La crise que traverse actuellement la presse signifie-t-elle la fin des journalistes et la fin de la limite avec la communication ? Armelle Le Goff le reconnaît, la crise est “assez importante pour les médias. J’étais très choquée par les remarques du monde politique, qui a ouvertement insulté BFM TV pendant la crise des Gilets Jaunes. Au final chaque acteur veut qu’on les écoute eux plutôt que leurs voisins, mais nous ne sommes pas les porte-parole des gens. Les médias ne sont pas là pour raconter la vie de chaque individu mais une vie collective, qu’on vit tous ensemble et c’est essentiel de ne pas perdre cet objectif de vue.”

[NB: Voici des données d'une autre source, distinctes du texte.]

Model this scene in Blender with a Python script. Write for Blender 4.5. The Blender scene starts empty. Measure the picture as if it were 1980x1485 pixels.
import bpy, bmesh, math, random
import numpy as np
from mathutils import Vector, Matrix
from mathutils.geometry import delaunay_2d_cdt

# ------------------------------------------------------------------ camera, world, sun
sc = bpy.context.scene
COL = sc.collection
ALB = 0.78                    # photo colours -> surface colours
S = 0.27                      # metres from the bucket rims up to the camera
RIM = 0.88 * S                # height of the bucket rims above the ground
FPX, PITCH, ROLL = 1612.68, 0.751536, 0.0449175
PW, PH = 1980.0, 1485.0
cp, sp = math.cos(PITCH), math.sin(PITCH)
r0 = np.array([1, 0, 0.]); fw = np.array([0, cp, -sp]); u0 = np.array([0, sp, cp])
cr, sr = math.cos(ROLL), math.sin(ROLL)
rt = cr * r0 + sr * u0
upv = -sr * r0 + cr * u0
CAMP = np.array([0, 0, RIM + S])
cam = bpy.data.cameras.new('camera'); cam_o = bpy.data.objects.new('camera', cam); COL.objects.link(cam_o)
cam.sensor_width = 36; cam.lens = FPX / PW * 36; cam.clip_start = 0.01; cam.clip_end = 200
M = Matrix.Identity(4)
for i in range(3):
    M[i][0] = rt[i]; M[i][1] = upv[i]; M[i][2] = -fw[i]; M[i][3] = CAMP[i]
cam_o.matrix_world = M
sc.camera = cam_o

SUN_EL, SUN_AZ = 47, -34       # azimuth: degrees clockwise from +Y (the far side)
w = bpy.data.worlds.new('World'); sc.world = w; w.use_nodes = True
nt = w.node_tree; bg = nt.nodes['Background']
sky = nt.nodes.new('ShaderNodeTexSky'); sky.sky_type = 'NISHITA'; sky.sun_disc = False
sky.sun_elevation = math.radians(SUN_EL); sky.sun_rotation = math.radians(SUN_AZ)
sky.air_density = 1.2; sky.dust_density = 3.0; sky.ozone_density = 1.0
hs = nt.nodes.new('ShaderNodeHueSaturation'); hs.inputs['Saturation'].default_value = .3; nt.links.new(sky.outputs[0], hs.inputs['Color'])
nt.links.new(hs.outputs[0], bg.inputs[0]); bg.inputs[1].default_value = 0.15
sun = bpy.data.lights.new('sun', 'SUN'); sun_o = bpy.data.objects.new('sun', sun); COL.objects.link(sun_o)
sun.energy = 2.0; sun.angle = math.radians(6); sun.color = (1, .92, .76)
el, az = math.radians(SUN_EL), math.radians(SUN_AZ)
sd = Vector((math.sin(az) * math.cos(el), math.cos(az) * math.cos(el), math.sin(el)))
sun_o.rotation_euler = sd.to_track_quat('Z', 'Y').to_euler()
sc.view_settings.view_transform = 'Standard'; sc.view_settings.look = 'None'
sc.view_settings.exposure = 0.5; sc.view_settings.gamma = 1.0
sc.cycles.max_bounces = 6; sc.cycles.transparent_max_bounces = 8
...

Pour Céline Pigalle, la différence majeure entre communication et journalisme reste l’engagement : “en tant que journalistes, nous sommes engagés pour le dialogue entre les interlocuteurs, pour favoriser le débat, les questionnements. Nous ne sommes pas engagés pour une marque. Etre juste, c’est parfois dire une vérité qui dérange.” Et Roger Coste le confirme,  internet rend plus difficile que jamais le travail des directeurs et directrice de la communication au sein des entreprises : “ C’est un challenge très compliqué de contrôler cette communication parce que les réseaux sociaux font peur parfois, les fake news font peur à tout le monde, pas qu’aux journalistes.”